Simultáneamente, deberá emprender la delicada recomposición de su gabinete, buscando siempre el equilibrio frágil entre la lealtad y la competencia, y evitando que las luchas internas por influencia –especialmente esa tensión latente entre el entorno familiar y los técnicos– terminen por paralizar la gestión.
En el frente económico, la ortodoxia deberá dar paso al pragmatismo, reconociendo que el plan de ajuste necesita complementarse con políticas sociales que amortigüen su costo humano, particularmente en un contexto donde la pobreza y la desocupación siguen siendo heridas abiertas. Finalmente, esta nueva etapa demanda una recuperación institucional urgente: reconstruir los puentes con los demás poderes del Estado, especialmente con una Justicia que ha sido blanco constante de ataques desde el oficialismo, será fundamental para restaurar un diálogo sin el cual toda gobernabilidad se vuelve efímera.
La victoria como punto de partida
Milei ha demostrado que su movimiento tiene raíces más profundas de lo que muchos anticipaban. El resultado electoral consolida al libertarismo como una fuerza central en el panorama político argentino, capaz de disputarle al peronismo su tradicional hegemonía.

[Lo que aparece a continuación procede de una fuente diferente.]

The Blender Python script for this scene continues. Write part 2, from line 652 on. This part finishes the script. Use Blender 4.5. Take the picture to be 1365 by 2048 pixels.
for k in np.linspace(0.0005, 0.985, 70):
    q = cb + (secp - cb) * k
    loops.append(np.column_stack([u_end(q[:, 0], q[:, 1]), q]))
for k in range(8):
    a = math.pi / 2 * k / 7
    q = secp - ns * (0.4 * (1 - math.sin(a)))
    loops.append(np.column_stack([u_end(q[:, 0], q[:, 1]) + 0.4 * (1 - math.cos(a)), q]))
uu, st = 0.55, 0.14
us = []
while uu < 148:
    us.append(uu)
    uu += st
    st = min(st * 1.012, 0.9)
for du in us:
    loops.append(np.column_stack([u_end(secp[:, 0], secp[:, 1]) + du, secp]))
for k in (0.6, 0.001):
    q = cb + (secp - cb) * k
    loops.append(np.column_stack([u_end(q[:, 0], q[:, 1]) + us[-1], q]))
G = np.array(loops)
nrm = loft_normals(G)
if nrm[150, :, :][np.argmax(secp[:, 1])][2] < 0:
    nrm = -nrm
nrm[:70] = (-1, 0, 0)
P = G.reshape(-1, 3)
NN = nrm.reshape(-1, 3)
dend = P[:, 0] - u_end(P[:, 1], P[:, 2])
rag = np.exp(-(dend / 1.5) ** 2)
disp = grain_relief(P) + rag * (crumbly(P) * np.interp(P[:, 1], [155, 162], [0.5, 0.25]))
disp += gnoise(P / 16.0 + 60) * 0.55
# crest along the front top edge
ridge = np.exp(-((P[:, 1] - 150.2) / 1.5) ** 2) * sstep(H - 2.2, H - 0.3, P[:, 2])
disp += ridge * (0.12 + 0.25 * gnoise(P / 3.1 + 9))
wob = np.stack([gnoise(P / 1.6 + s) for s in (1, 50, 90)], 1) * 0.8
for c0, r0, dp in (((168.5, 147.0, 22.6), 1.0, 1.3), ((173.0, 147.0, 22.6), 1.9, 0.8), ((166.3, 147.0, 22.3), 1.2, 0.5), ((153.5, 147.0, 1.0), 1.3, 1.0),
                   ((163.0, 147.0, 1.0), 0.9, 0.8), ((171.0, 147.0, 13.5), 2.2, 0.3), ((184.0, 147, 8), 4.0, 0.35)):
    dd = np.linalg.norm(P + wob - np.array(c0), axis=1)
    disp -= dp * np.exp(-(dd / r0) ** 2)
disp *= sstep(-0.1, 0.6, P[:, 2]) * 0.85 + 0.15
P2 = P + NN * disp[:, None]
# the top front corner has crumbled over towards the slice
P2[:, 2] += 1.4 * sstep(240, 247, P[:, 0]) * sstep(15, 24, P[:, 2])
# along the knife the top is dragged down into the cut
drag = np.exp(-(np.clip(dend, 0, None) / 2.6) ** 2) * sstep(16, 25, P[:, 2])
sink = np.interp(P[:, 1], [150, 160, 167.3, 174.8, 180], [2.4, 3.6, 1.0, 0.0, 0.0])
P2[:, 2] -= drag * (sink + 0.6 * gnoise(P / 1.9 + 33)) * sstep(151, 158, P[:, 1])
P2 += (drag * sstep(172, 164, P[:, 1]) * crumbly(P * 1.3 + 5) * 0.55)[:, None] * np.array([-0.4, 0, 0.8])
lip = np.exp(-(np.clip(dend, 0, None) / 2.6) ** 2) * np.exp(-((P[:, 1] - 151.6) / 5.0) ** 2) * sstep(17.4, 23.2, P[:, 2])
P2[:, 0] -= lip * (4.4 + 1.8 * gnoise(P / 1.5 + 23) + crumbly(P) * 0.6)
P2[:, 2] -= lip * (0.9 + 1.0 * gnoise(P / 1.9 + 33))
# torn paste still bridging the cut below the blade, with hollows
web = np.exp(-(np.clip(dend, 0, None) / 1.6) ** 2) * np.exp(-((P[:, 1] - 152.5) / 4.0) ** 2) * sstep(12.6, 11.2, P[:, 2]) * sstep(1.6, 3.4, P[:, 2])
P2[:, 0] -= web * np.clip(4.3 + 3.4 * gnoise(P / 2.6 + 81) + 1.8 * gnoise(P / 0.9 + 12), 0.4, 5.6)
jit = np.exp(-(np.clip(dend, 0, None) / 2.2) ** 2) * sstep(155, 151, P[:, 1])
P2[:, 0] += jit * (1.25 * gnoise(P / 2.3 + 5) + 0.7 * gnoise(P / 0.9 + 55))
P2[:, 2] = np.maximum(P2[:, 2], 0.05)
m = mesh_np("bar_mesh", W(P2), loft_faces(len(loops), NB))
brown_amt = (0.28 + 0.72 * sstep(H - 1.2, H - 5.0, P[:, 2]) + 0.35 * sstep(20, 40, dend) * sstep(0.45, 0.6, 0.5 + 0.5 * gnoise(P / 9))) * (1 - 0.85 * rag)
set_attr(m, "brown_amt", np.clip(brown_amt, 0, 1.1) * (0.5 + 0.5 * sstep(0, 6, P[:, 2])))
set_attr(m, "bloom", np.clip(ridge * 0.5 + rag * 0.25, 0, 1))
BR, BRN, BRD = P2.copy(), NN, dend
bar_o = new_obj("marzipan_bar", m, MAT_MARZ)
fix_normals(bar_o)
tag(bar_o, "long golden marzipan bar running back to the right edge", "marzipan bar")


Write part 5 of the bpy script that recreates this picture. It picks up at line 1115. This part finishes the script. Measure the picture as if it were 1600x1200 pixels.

Sin embargo, el verdadero juicio a su gestión no ocurrió este domingo, sino que comienza ahora. Los argentinos le han dado una oportunidad, pero también le han marcado límites. La abstención récord habla de un desencanto que trasciende colores políticos, mientras que la distribución de bancas en el Congreso le recuerda que, en democracia, gobernar requiere sumar voluntades, no solo imponerlas.
La pregunta que queda flotando en el aire no es si Milei ganó –eso está fuera de discusión–, sino si el líder disruptivo, confrontativo y amante de los gestos grandilocuentes puede transformarse en el constructor de consensos que Argentina necesita. La respuesta definirá no solo el destino de su gobierno, sino el del país en los próximos años.
Milei tiene hoy el viento a favor, pero navegar en aguas turbulentas exige más que entusiasmo: requiere pericia, pragmatismo y, sobre todo, la humildad para reconocer que en política, como en la vida, los triunfos más duraderos se construyen con quienes piensan distinto.